■ **WHAT THIS TASK INVOLVES**: Take the listing from its first line through the line that contains "for o in list(bpy.data.objects): bpy.data.objects.remove(o)" and please retype those lines exactly, leaving out the pictures.

■ **DATA PROVIDED**:
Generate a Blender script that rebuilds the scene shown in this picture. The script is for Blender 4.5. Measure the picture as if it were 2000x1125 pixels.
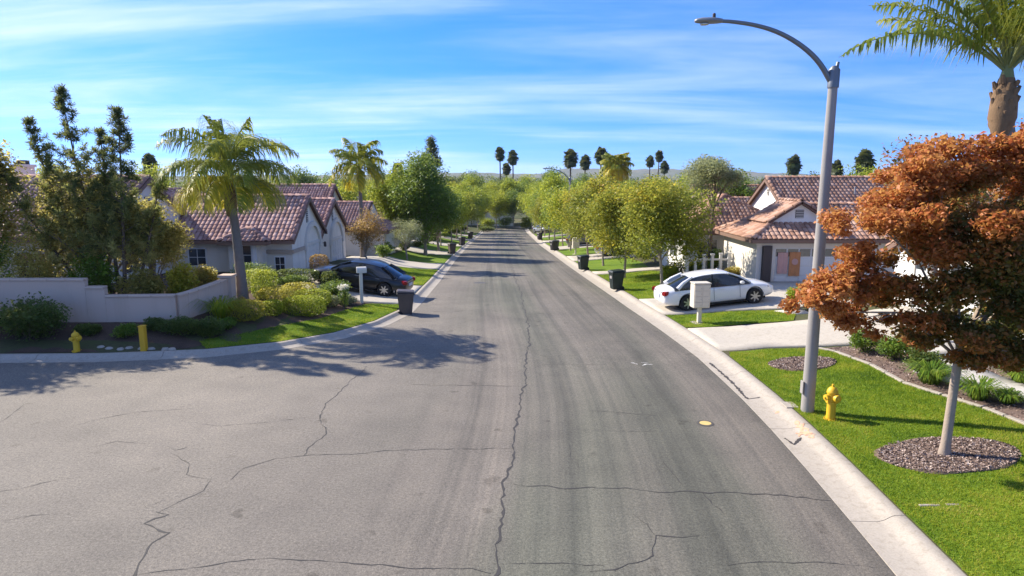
import bpy, bmesh, math, random
import numpy as np
from mathutils import Vector, Matrix, geometry as mgeo
R = math.radians
sc = bpy.context.scene
COL = sc.collection
for o in list(bpy.data.objects): bpy.data.objects.remove(o)

# ---------------------------------------------------------------- camera
cam_d = bpy.data.cameras.new('camera'); cam = bpy.data.objects.new('camera', cam_d); COL.objects.link(cam)
cam.location = (0, 0, 5.5); cam.rotation_euler = (R(90-9.5), 0, 0)
cam_d.sensor_width = 36.0; cam_d.lens = 36.0*1300/2000; cam_d.clip_start = .1; cam_d.clip_end = 20000
sc.camera = cam

# ---------------------------------------------------------------- sky, sun, exposure
SUN_EL = R(36); SUN_AZ = math.atan2(-.87, .49)          # the sun stands left of the road, a little ahead of the camera
w = bpy.data.worlds.new('World'); sc.world = w; w.use_nodes = True
nt = w.node_tree; nt.nodes.clear()
def N(t, typ, **k):
    n = t.nodes.new(typ)
    for a, b in k.items(): setattr(n, a, b)
    return n
ORD = 'first second third fourth fifth sixth seventh eighth ninth tenth eleventh twelfth thirteenth fourteenth fifteenth sixteenth seventeenth eighteenth nineteenth twentieth'.split()
ORD += ['twenty-'+q for q in ORD[:9]]
out = N(nt, 'ShaderNodeOutputWorld'); bg = N(nt, 'ShaderNodeBackground')
sky = N(nt, 'ShaderNodeTexSky'); sky.sky_type = 'NISHITA'; sky.sun_disc = False
sky.sun_elevation = SUN_EL; sky.sun_rotation = SUN_AZ; sky.altitude = 300; sky.air_density = 1.0; sky.dust_density = .25; sky.ozone_density = 1.6
hs = N(nt, 'ShaderNodeHueSaturation'); hs.inputs['Hue'].default_value = .504; hs.inputs['Saturation'].default_value = 1.27; hs.inputs['Value'].default_value = 1.0
tint = N(nt, 'ShaderNodeMixRGB', blend_type='MULTIPLY'); tint.inputs[0].default_value = 1; tint.inputs[2].default_value = (.72, .80, 1.04, 1)
tc = N(nt, 'ShaderNodeTexCoord'); lift = N(nt, 'ShaderNodeVectorMath', operation='ADD'); lift.inputs[1].default_value = (0, 0, .16); nrm_ = N(nt, 'ShaderNodeVectorMath', operation='NORMALIZE')
nt.links.new(tc.outputs['Generated'], lift.inputs[0]); nt.links.new(lift.outputs[0], nrm_.inputs[0]); nt.links.new(nrm_.outputs[0], sky.inputs[0])   # clear dry air: little whitening at the horizon
nt.links.new(sky.outputs[0], tint.inputs[1]); nt.links.new(tint.outputs[0], hs.inputs['Color'])
# high thin cirrus: noise on a plane far above (direction.xy / direction.z)
sx = N(nt, 'ShaderNodeSeparateXYZ'); nt.links.new(tc.outputs['Generated'], sx.inputs[0])
def MA(op, a, b=None, c=None, t=nt):
    m = N(t, 'ShaderNodeMath', operation=op)
    for i, v in enumerate((a, b, c)):
        if v is None: continue
        if isinstance(v, (int, float)): m.inputs[i].default_value = v
        else: t.links.new(v, m.inputs[i])
    return m.outputs[0]
zc = MA('MAXIMUM', sx.outputs[2], .015)
zp = MA('ADD', zc, .10)
cx = MA('DIVIDE', sx.outputs[0], zp); cy = MA('DIVIDE', sx.outputs[1], zp)
cv = N(nt, 'ShaderNodeCombineXYZ'); nt.links.new(cx, cv.inputs[0]); nt.links.new(cy, cv.inputs[1])
def cloud(scale, rot, loc, lo, hi, dist):
    mp = N(nt, 'ShaderNodeMapping'); mp.inputs['Rotation'].default_value = (0, 0, R(rot)); mp.inputs['Scale'].default_value = scale; mp.inputs['Location'].default_value = loc
    nt.links.new(cv.outputs[0], mp.inputs[0])
    nz = N(nt, 'ShaderNodeTexNoise'); nz.inputs['Scale'].default_value = 1; nz.inputs['Detail'].default_value = 7; nz.inputs['Roughness'].default_value = .58; nz.inputs['Distortion'].default_value = dist
    nt.links.new(mp.outputs[0], nz.inputs[0])
    mr = N(nt, 'ShaderNodeMapRange'); mr.interpolation_type = 'SMOOTHSTEP'
    mr.inputs[1].default_value = lo; mr.inputs[2].default_value = hi
    nt.links.new(nz.outputs[0], mr.inputs[0]); return mr.outputs[0]
c1 = cloud((.28, .95, 1), -9, (1.3, 4.1, 0), .30, .80, .5)
c2 = cloud((.22, .30, 1), 12, (3.1, 6.2, 0), .36, .60, .2)
cl = MA('MULTIPLY', c1, MA('ADD', MA('MULTIPLY', c2, .85), .15))
side = N(nt, 'ShaderNodeMapRange'); side.inputs[1].default_value = -.5; side.inputs[2].default_value = .45; side.inputs[3].default_value = .85; side.inputs[4].default_value = .34; nt.links.new(sx.outputs[0], side.inputs[0])   # the cirrus bank lies towards the left
cl = MA('MULTIPLY', cl, side.outputs[0])
mixc = N(nt, 'ShaderNodeMixRGB'); nt.links.new(cl, mixc.inputs[0]); nt.links.new(hs.outputs[0], mixc.inputs[1]); mixc.inputs[2].default_value = (4.9, 5.2, 5.6, 1)
nt.links.new(mixc.outputs[0], bg.inputs[0]); bg.inputs[1].default_value = .138
nt.links.new(bg.outputs[0], out.inputs[0])
sun_d = bpy.data.lights.new('sun', 'SUN'); sun_d.energy = 4.8; sun_d.angle = R(.55); sun_d.color = (1, .925, .80)
sun = bpy.data.objects.new('sun', sun_d); COL.objects.link(sun)
sdir = Vector((math.sin(SUN_AZ)*math.cos(SUN_EL), math.cos(SUN_AZ)*math.cos(SUN_EL), math.sin(SUN_EL)))
sun.rotation_euler = (-sdir).to_track_quat('-Z', 'Y').to_euler(); sun.location = sdir*60
sc.view_settings.view_transform = 'Standard'; sc.view_settings.look = 'None'
sc.view_settings.exposure = .95; sc.view_settings.gamma = 1.0; sc.view_settings.use_curve_mapping = False
sc.render.engine = 'CYCLES'
sc.cycles.max_bounces = 6; sc.cycles.transparent_max_bounces = 6; sc.cycles.diffuse_bounces = 3; sc.cycles.use_denoising = True

# ---------------------------------------------------------------- terrain functions
_RY=[-40,0,8.5,11.2,15.2,19.9,24,29,35,42.5,52,62.5,82,118,150,400]
_RX=[4.4,5.1,5.36,5.58,5.78,5.75,5.48,5.12,4.85,4.6,4.3,4.05,3.5,3.1,2.8,2.8]
LBP=[(-90,19.4),(-40,19.6),(-15.8,19.9),(-12.7,20.0),(-9.7,20.5),(-7.7,21.5),(-6.3,22.9),(-5.3,25.0),(-4.8,27.4),(-4.75,31),(-4.9,39),(-5.5,59),(-5.9,82),(-6.3,117),(-6.6,150),(-6.6,400)]
def RE(y): return np.interp(y,_RY,_RX)
def gz(y):
    y=np.asarray(y,float); a,b,s=16.,36.,.052
    q=-s*(np.clip(y,a,b)-a)**2/(2*(b-a))
    return q-s*(np.clip(y,b,132)-b)-s*(22-22*np.exp(-(np.clip(y,132,1e9)-132)/22.))*.9
def sst(a,b,x):
    t=np.clip((np.asarray(x,float)-a)/(b-a),0,1); return t*t*(3-2*t)
def left_d(x,y):
    """signed distance inside the left block from its kerb line"""
    x=np.asarray(x,float);y=np.asarray(y,float);best=np.full(np.broadcast(x,y).shape,1e9);sg=np.zeros_like(best)
    for (ax,ay),(bx,by) in zip(LBP[:-1],LBP[1:]):
        dx,dy=bx-ax,by-ay;L=dx*dx+dy*dy
        t=np.clip(((x-ax)*dx+(y-ay)*dy)/L,0,1)
        ex,ey=x-ax-t*dx,y-ay-t*dy;d=np.hypot(ex,ey)
        cr=dx*ey-dy*ex
        m=d<best; best=np.where(m,d,best); sg=np.where(m,np.where(cr>=0,1,-1),sg)
    return best*sg
def T(x,y):
    x=np.asarray(x,float);y=np.asarray(y,float)
    z=gz(y)+0*x
    t=x-(RE(y)+.82)
    zr=np.where(t>-.0001,.12+.075*np.clip(t,0,7)**1.0*sst(-.5,3,t),0)
    d=left_d(x,y)
    w=3.2+4.8*sst(-11.5,-7.5,x)
    zl=np.where(d>-.0001,.12+.75*sst(0,1,d/w)*(1-.35*sst(40,60,y)),0)
    return z+np.where(x>-1,zr,zl)
def Tz(x, y): return float(T(x, y))

# ---------------------------------------------------------------- materials
MT = {}
def new_mat(name):
    m = bpy.data.materials.new(name); m.use_nodes = True; m.node_tree.nodes.clear(); MT[name] = m
    return m, m.node_tree
def lk(t, a, b): t.links.new(a, b)
def ramp(t, fac, stops, interp='LINEAR'):
    r = N(t, 'ShaderNodeValToRGB'); cr = r.color_ramp; cr.interpolation = interp
    while len(cr.elements) < len(stops): cr.elements.new(.5)
    for e, (p_, c) in zip(cr.elements, stops): e.position = p_; e.color = (*c, 1) if len(c) == 3 else c
    if fac is not None: lk(t, fac, r.inputs[0])
    return r.outputs[0]
def noise(t, vec, scale, detail=4, rough=.55, dist=0):
    n = N(t, 'ShaderNodeTexNoise'); n.inputs['Scale'].default_value = scale; n.inputs['Detail'].default_value = detail
    n.inputs['Roughness'].default_value = rough; n.inputs['Distortion'].default_value = dist
    if vec is not None: lk(t, vec, n.inputs[0])
    return n.outputs[0]
def mapping(t, vec, scale=(1,1,1), rot=(0,0,0)):
    m = N(t, 'ShaderNodeMapping'); m.inputs['Scale'].default_value = scale; m.inputs['Rotation'].default_value = rot; lk(t, vec, m.inputs[0]); return m.outputs[0]
def mix(t, a, b, fac, mode='MIX'):
    m = N(t, 'ShaderNodeMixRGB', blend_type=mode)
    for i, v in enumerate((fac, a, b)):
        if isinstance(v, (int, float)): m.inputs[i].default_value = v
        elif isinstance(v, tuple): m.inputs[i].default_value = (*v, 1)
        else: lk(t, v, m.inputs[i])
    return m.outputs[0]
def finish(t, color, rough=.8, bump=None, bstr=.3, bdist=.02, metal=0, spec=.4, coat=0):
    o = N(t, 'ShaderNodeOutputMaterial'); b = N(t, 'ShaderNodeBsdfPrincipled')
    if isinstance(color, tuple): b.inputs['Base Color'].default_value = (*color, 1)
    else: lk(t, color, b.inputs['Base Color'])
    if isinstance(rough, (int, float)): b.inputs['Roughness'].default_value = rough
    else: lk(t, rough, b.inputs['Roughness'])
    b.inputs['Metallic'].default_value = metal; b.inputs['Specular IOR Level'].default_value = spec; b.inputs['Coat Weight'].default_value = coat
    b.inputs['Coat Roughness'].default_value = .05
    if bump is not None:
        n = N(t, 'ShaderNodeBump'); n.inputs['Strength'].default_value = bstr; n.inputs['Distance'].default_value = bdist
        lk(t, bump, n.inputs['Height']); lk(t, n.outputs[0], b.inputs['Normal'])
    lk(t, b.outputs[0], o.inputs[0]); return b
def wpos(t): return N(t, 'ShaderNodeNewGeometry').outputs['Position']
def objc(t): return N(t, 'ShaderNodeTexCoord').outputs['Object']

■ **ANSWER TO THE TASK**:
Generate a Blender script that rebuilds the scene shown in this picture. The script is for Blender 4.5. Measure the picture as if it were 2000x1125 pixels.
import bpy, bmesh, math, random
import numpy as np
from mathutils import Vector, Matrix, geometry as mgeo
R = math.radians
sc = bpy.context.scene
COL = sc.collection
for o in list(bpy.data.objects): bpy.data.objects.remove(o)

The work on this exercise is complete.